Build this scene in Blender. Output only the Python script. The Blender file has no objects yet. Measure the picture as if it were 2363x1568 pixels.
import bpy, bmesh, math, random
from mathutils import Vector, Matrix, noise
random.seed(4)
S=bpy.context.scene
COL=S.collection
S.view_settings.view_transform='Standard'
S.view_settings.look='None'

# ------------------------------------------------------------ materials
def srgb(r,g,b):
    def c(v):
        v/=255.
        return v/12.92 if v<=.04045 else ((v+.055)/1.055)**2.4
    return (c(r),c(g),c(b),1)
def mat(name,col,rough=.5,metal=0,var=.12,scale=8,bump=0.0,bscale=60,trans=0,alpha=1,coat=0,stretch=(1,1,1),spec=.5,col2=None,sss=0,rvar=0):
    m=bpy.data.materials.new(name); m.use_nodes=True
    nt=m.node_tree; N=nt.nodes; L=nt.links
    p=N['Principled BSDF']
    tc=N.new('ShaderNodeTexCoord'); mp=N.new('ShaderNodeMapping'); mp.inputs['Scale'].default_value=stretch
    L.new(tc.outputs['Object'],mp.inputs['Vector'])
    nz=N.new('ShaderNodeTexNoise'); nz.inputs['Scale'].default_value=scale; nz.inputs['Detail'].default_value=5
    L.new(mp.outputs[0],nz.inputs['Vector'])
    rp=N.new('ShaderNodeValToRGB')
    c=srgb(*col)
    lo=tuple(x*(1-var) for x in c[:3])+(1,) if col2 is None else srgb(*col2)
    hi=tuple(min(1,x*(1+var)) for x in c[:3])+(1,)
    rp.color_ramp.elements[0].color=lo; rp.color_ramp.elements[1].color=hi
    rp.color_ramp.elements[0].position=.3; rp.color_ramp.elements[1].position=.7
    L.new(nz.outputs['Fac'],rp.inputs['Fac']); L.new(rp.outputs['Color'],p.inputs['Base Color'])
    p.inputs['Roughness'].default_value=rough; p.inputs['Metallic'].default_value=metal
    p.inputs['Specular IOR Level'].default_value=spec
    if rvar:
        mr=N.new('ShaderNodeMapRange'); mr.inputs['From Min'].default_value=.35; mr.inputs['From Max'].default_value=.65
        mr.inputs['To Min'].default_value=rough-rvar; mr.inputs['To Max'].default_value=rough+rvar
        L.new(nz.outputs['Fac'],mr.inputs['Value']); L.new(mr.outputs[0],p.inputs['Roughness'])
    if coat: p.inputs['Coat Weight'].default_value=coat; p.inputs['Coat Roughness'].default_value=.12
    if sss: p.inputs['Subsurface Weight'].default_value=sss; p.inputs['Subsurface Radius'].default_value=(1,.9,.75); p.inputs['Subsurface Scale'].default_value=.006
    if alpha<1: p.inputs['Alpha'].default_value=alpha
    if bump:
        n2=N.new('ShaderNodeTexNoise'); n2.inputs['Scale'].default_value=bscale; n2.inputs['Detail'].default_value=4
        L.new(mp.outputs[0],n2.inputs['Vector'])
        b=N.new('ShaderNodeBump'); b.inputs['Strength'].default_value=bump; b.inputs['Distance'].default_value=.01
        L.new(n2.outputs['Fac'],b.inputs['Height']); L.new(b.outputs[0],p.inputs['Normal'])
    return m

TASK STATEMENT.
Reproduce the material verbatim, line by line.

TASK SOLUTION.
Build this scene in Blender. Output only the Python script. The Blender file has no objects yet. Measure the picture as if it were 2363x1568 pixels.
import bpy, bmesh, math, random
from mathutils import Vector, Matrix, noise
random.seed(4)
S=bpy.context.scene
COL=S.collection
S.view_settings.view_transform='Standard'
S.view_settings.look='None'

# ------------------------------------------------------------ materials
def srgb(r,g,b):
    def c(v):
        v/=255.
        return v/12.92 if v<=.04045 else ((v+.055)/1.055)**2.4
    return (c(r),c(g),c(b),1)
def mat(name,col,rough=.5,metal=0,var=.12,scale=8,bump=0.0,bscale=60,trans=0,alpha=1,coat=0,stretch=(1,1,1),spec=.5,col2=None,sss=0,rvar=0):
    m=bpy.data.materials.new(name); m.use_nodes=True
    nt=m.node_tree; N=nt.nodes; L=nt.links
    p=N['Principled BSDF']
    tc=N.new('ShaderNodeTexCoord'); mp=N.new('ShaderNodeMapping'); mp.inputs['Scale'].default_value=stretch
    L.new(tc.outputs['Object'],mp.inputs['Vector'])
    nz=N.new('ShaderNodeTexNoise'); nz.inputs['Scale'].default_value=scale; nz.inputs['Detail'].default_value=5
    L.new(mp.outputs[0],nz.inputs['Vector'])
    rp=N.new('ShaderNodeValToRGB')
    c=srgb(*col)
    lo=tuple(x*(1-var) for x in c[:3])+(1,) if col2 is None else srgb(*col2)
    hi=tuple(min(1,x*(1+var)) for x in c[:3])+(1,)
    rp.color_ramp.elements[0].color=lo; rp.color_ramp.elements[1].color=hi
    rp.color_ramp.elements[0].position=.3; rp.color_ramp.elements[1].position=.7
    L.new(nz.outputs['Fac'],rp.inputs['Fac']); L.new(rp.outputs['Color'],p.inputs['Base Color'])
    p.inputs['Roughness'].default_value=rough; p.inputs['Metallic'].default_value=metal
    p.inputs['Specular IOR Level'].default_value=spec
    if rvar:
        mr=N.new('ShaderNodeMapRange'); mr.inputs['From Min'].default_value=.35; mr.inputs['From Max'].default_value=.65
        mr.inputs['To Min'].default_value=rough-rvar; mr.inputs['To Max'].default_value=rough+rvar
        L.new(nz.outputs['Fac'],mr.inputs['Value']); L.new(mr.outputs[0],p.inputs['Roughness'])
    if coat: p.inputs['Coat Weight'].default_value=coat; p.inputs['Coat Roughness'].default_value=.12
    if sss: p.inputs['Subsurface Weight'].default_value=sss; p.inputs['Subsurface Radius'].default_value=(1,.9,.75); p.inputs['Subsurface Scale'].default_value=.006
    if alpha<1: p.inputs['Alpha'].default_value=alpha
    if bump:
        n2=N.new('ShaderNodeTexNoise'); n2.inputs['Scale'].default_value=bscale; n2.inputs['Detail'].default_value=4
        L.new(mp.outputs[0],n2.inputs['Vector'])
        b=N.new('ShaderNodeBump'); b.inputs['Strength'].default_value=bump; b.inputs['Distance'].default_value=.01
        L.new(n2.outputs['Fac'],b.inputs['Height']); L.new(b.outputs[0],p.inputs['Normal'])
    return m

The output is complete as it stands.